Write out the listing below without alteration, omitting its pictures.

◆ **DATASET CONTENT**
--------------------------------

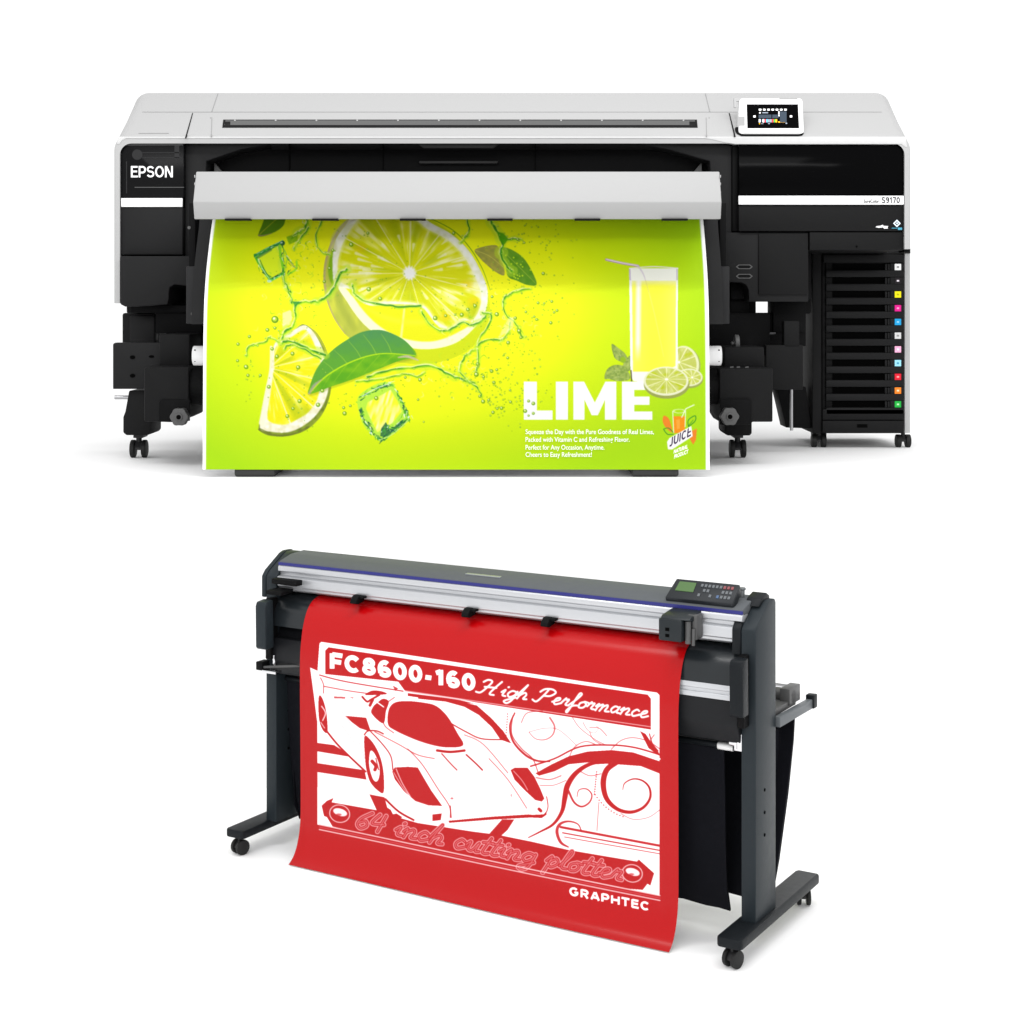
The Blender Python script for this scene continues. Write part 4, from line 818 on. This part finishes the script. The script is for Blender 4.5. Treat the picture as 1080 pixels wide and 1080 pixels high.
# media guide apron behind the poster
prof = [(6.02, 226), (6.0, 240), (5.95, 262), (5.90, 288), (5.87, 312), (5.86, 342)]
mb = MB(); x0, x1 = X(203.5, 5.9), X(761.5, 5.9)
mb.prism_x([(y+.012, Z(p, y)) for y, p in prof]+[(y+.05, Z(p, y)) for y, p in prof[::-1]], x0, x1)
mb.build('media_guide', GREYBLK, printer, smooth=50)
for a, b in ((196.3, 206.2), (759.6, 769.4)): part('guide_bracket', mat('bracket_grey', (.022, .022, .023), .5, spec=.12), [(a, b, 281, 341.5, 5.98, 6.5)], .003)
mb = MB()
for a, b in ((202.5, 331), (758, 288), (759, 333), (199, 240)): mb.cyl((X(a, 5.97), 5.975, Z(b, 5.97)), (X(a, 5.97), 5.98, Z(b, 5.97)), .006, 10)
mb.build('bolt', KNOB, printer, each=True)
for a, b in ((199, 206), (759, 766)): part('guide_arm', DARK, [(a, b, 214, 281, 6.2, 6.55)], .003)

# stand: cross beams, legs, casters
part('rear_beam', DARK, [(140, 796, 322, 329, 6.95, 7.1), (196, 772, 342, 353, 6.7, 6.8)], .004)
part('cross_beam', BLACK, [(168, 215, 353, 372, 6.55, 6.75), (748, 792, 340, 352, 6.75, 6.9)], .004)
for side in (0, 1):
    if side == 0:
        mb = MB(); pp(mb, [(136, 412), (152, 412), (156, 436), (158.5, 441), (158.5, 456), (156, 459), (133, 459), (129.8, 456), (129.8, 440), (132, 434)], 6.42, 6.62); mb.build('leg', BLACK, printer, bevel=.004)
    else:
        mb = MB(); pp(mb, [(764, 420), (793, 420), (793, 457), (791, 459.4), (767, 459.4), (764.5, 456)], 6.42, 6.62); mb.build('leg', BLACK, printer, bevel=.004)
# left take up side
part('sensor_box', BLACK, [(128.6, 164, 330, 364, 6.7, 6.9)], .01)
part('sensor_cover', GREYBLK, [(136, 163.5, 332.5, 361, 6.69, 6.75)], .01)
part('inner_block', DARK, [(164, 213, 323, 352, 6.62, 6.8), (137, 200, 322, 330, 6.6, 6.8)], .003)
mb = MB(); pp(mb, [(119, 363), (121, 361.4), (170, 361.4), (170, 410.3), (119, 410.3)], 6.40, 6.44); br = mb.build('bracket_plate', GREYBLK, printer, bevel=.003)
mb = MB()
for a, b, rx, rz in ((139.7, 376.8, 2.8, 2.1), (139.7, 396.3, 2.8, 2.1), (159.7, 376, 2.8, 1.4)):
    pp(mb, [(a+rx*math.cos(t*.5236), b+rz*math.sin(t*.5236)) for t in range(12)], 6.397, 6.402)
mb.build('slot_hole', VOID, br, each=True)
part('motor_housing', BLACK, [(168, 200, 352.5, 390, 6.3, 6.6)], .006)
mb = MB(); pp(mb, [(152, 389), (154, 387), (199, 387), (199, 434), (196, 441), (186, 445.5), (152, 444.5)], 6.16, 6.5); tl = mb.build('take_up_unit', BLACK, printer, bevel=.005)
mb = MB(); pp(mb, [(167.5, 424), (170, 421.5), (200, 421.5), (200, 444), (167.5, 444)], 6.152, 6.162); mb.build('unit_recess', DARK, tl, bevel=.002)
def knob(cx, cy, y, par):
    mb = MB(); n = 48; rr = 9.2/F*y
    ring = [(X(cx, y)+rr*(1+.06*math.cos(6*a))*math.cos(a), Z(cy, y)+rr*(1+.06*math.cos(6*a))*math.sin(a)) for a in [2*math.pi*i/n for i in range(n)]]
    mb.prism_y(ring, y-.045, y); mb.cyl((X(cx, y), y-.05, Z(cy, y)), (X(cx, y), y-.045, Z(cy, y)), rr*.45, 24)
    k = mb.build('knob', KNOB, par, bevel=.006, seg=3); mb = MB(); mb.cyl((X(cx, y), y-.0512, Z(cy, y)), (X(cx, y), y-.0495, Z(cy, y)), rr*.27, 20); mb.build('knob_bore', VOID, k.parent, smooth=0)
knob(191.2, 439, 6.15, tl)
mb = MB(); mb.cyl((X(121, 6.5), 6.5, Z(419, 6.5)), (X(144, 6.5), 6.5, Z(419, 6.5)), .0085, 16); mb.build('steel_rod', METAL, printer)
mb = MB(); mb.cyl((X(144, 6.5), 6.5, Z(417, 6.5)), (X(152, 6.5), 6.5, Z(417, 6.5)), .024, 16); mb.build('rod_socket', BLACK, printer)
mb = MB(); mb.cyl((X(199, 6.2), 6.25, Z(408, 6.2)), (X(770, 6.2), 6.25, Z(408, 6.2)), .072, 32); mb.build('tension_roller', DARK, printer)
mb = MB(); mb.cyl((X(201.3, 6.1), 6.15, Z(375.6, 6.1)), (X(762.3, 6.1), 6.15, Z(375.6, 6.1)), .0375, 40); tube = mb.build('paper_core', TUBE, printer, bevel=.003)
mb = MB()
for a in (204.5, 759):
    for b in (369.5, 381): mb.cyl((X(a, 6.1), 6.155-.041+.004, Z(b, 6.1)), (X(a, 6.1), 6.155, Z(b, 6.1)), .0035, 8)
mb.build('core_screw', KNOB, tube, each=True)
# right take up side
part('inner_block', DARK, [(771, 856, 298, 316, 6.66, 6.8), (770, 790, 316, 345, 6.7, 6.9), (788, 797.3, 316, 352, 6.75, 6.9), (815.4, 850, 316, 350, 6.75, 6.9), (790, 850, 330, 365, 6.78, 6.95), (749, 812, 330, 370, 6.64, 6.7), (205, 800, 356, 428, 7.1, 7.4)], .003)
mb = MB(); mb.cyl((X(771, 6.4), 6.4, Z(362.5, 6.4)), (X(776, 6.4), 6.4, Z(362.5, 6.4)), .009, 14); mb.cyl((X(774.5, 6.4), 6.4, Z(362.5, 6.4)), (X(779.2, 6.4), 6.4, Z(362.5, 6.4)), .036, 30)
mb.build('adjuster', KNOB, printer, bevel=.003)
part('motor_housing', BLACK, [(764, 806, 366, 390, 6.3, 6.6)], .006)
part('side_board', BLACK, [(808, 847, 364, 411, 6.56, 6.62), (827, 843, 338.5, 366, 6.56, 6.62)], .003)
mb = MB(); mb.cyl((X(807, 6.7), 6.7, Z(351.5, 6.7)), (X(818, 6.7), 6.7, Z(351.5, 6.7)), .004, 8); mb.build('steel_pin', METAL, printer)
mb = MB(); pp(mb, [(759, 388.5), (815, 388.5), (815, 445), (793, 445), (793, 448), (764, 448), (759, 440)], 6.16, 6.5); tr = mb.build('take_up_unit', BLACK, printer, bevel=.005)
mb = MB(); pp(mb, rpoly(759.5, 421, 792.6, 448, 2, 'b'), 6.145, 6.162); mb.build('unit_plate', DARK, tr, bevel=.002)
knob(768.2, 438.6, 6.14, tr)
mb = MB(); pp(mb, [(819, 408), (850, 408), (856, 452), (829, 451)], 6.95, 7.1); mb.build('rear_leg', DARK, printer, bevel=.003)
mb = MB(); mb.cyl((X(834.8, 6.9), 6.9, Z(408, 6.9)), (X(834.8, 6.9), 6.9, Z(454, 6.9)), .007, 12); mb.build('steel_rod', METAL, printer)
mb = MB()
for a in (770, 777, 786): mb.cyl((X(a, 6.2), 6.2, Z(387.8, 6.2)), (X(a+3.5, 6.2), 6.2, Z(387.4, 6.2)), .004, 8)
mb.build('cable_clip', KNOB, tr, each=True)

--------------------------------

◆ **EXERCISE ANSWER**
The Blender Python script for this scene continues. Write part 4, from line 818 on. This part finishes the script. The script is for Blender 4.5. Treat the picture as 1080 pixels wide and 1080 pixels high.
# media guide apron behind the poster
prof = [(6.02, 226), (6.0, 240), (5.95, 262), (5.90, 288), (5.87, 312), (5.86, 342)]
mb = MB(); x0, x1 = X(203.5, 5.9), X(761.5, 5.9)
mb.prism_x([(y+.012, Z(p, y)) for y, p in prof]+[(y+.05, Z(p, y)) for y, p in prof[::-1]], x0, x1)
mb.build('media_guide', GREYBLK, printer, smooth=50)
for a, b in ((196.3, 206.2), (759.6, 769.4)): part('guide_bracket', mat('bracket_grey', (.022, .022, .023), .5, spec=.12), [(a, b, 281, 341.5, 5.98, 6.5)], .003)
mb = MB()
for a, b in ((202.5, 331), (758, 288), (759, 333), (199, 240)): mb.cyl((X(a, 5.97), 5.975, Z(b, 5.97)), (X(a, 5.97), 5.98, Z(b, 5.97)), .006, 10)
mb.build('bolt', KNOB, printer, each=True)
for a, b in ((199, 206), (759, 766)): part('guide_arm', DARK, [(a, b, 214, 281, 6.2, 6.55)], .003)

# stand: cross beams, legs, casters
part('rear_beam', DARK, [(140, 796, 322, 329, 6.95, 7.1), (196, 772, 342, 353, 6.7, 6.8)], .004)
part('cross_beam', BLACK, [(168, 215, 353, 372, 6.55, 6.75), (748, 792, 340, 352, 6.75, 6.9)], .004)
for side in (0, 1):
    if side == 0:
        mb = MB(); pp(mb, [(136, 412), (152, 412), (156, 436), (158.5, 441), (158.5, 456), (156, 459), (133, 459), (129.8, 456), (129.8, 440), (132, 434)], 6.42, 6.62); mb.build('leg', BLACK, printer, bevel=.004)
    else:
        mb = MB(); pp(mb, [(764, 420), (793, 420), (793, 457), (791, 459.4), (767, 459.4), (764.5, 456)], 6.42, 6.62); mb.build('leg', BLACK, printer, bevel=.004)
# left take up side
part('sensor_box', BLACK, [(128.6, 164, 330, 364, 6.7, 6.9)], .01)
part('sensor_cover', GREYBLK, [(136, 163.5, 332.5, 361, 6.69, 6.75)], .01)
part('inner_block', DARK, [(164, 213, 323, 352, 6.62, 6.8), (137, 200, 322, 330, 6.6, 6.8)], .003)
mb = MB(); pp(mb, [(119, 363), (121, 361.4), (170, 361.4), (170, 410.3), (119, 410.3)], 6.40, 6.44); br = mb.build('bracket_plate', GREYBLK, printer, bevel=.003)
mb = MB()
for a, b, rx, rz in ((139.7, 376.8, 2.8, 2.1), (139.7, 396.3, 2.8, 2.1), (159.7, 376, 2.8, 1.4)):
    pp(mb, [(a+rx*math.cos(t*.5236), b+rz*math.sin(t*.5236)) for t in range(12)], 6.397, 6.402)
mb.build('slot_hole', VOID, br, each=True)
part('motor_housing', BLACK, [(168, 200, 352.5, 390, 6.3, 6.6)], .006)
mb = MB(); pp(mb, [(152, 389), (154, 387), (199, 387), (199, 434), (196, 441), (186, 445.5), (152, 444.5)], 6.16, 6.5); tl = mb.build('take_up_unit', BLACK, printer, bevel=.005)
mb = MB(); pp(mb, [(167.5, 424), (170, 421.5), (200, 421.5), (200, 444), (167.5, 444)], 6.152, 6.162); mb.build('unit_recess', DARK, tl, bevel=.002)
def knob(cx, cy, y, par):
    mb = MB(); n = 48; rr = 9.2/F*y
    ring = [(X(cx, y)+rr*(1+.06*math.cos(6*a))*math.cos(a), Z(cy, y)+rr*(1+.06*math.cos(6*a))*math.sin(a)) for a in [2*math.pi*i/n for i in range(n)]]
    mb.prism_y(ring, y-.045, y); mb.cyl((X(cx, y), y-.05, Z(cy, y)), (X(cx, y), y-.045, Z(cy, y)), rr*.45, 24)
    k = mb.build('knob', KNOB, par, bevel=.006, seg=3); mb = MB(); mb.cyl((X(cx, y), y-.0512, Z(cy, y)), (X(cx, y), y-.0495, Z(cy, y)), rr*.27, 20); mb.build('knob_bore', VOID, k.parent, smooth=0)
knob(191.2, 439, 6.15, tl)
mb = MB(); mb.cyl((X(121, 6.5), 6.5, Z(419, 6.5)), (X(144, 6.5), 6.5, Z(419, 6.5)), .0085, 16); mb.build('steel_rod', METAL, printer)
mb = MB(); mb.cyl((X(144, 6.5), 6.5, Z(417, 6.5)), (X(152, 6.5), 6.5, Z(417, 6.5)), .024, 16); mb.build('rod_socket', BLACK, printer)
mb = MB(); mb.cyl((X(199, 6.2), 6.25, Z(408, 6.2)), (X(770, 6.2), 6.25, Z(408, 6.2)), .072, 32); mb.build('tension_roller', DARK, printer)
mb = MB(); mb.cyl((X(201.3, 6.1), 6.15, Z(375.6, 6.1)), (X(762.3, 6.1), 6.15, Z(375.6, 6.1)), .0375, 40); tube = mb.build('paper_core', TUBE, printer, bevel=.003)
mb = MB()
for a in (204.5, 759):
    for b in (369.5, 381): mb.cyl((X(a, 6.1), 6.155-.041+.004, Z(b, 6.1)), (X(a, 6.1), 6.155, Z(b, 6.1)), .0035, 8)
mb.build('core_screw', KNOB, tube, each=True)
# right take up side
part('inner_block', DARK, [(771, 856, 298, 316, 6.66, 6.8), (770, 790, 316, 345, 6.7, 6.9), (788, 797.3, 316, 352, 6.75, 6.9), (815.4, 850, 316, 350, 6.75, 6.9), (790, 850, 330, 365, 6.78, 6.95), (749, 812, 330, 370, 6.64, 6.7), (205, 800, 356, 428, 7.1, 7.4)], .003)
mb = MB(); mb.cyl((X(771, 6.4), 6.4, Z(362.5, 6.4)), (X(776, 6.4), 6.4, Z(362.5, 6.4)), .009, 14); mb.cyl((X(774.5, 6.4), 6.4, Z(362.5, 6.4)), (X(779.2, 6.4), 6.4, Z(362.5, 6.4)), .036, 30)
mb.build('adjuster', KNOB, printer, bevel=.003)
part('motor_housing', BLACK, [(764, 806, 366, 390, 6.3, 6.6)], .006)
part('side_board', BLACK, [(808, 847, 364, 411, 6.56, 6.62), (827, 843, 338.5, 366, 6.56, 6.62)], .003)
mb = MB(); mb.cyl((X(807, 6.7), 6.7, Z(351.5, 6.7)), (X(818, 6.7), 6.7, Z(351.5, 6.7)), .004, 8); mb.build('steel_pin', METAL, printer)
mb = MB(); pp(mb, [(759, 388.5), (815, 388.5), (815, 445), (793, 445), (793, 448), (764, 448), (759, 440)], 6.16, 6.5); tr = mb.build('take_up_unit', BLACK, printer, bevel=.005)
mb = MB(); pp(mb, rpoly(759.5, 421, 792.6, 448, 2, 'b'), 6.145, 6.162); mb.build('unit_plate', DARK, tr, bevel=.002)
knob(768.2, 438.6, 6.14, tr)
mb = MB(); pp(mb, [(819, 408), (850, 408), (856, 452), (829, 451)], 6.95, 7.1); mb.build('rear_leg', DARK, printer, bevel=.003)
mb = MB(); mb.cyl((X(834.8, 6.9), 6.9, Z(408, 6.9)), (X(834.8, 6.9), 6.9, Z(454, 6.9)), .007, 12); mb.build('steel_rod', METAL, printer)
mb = MB()
for a in (770, 777, 786): mb.cyl((X(a, 6.2), 6.2, Z(387.8, 6.2)), (X(a+3.5, 6.2), 6.2, Z(387.4, 6.2)), .004, 8)
mb.build('cable_clip', KNOB, tr, each=True)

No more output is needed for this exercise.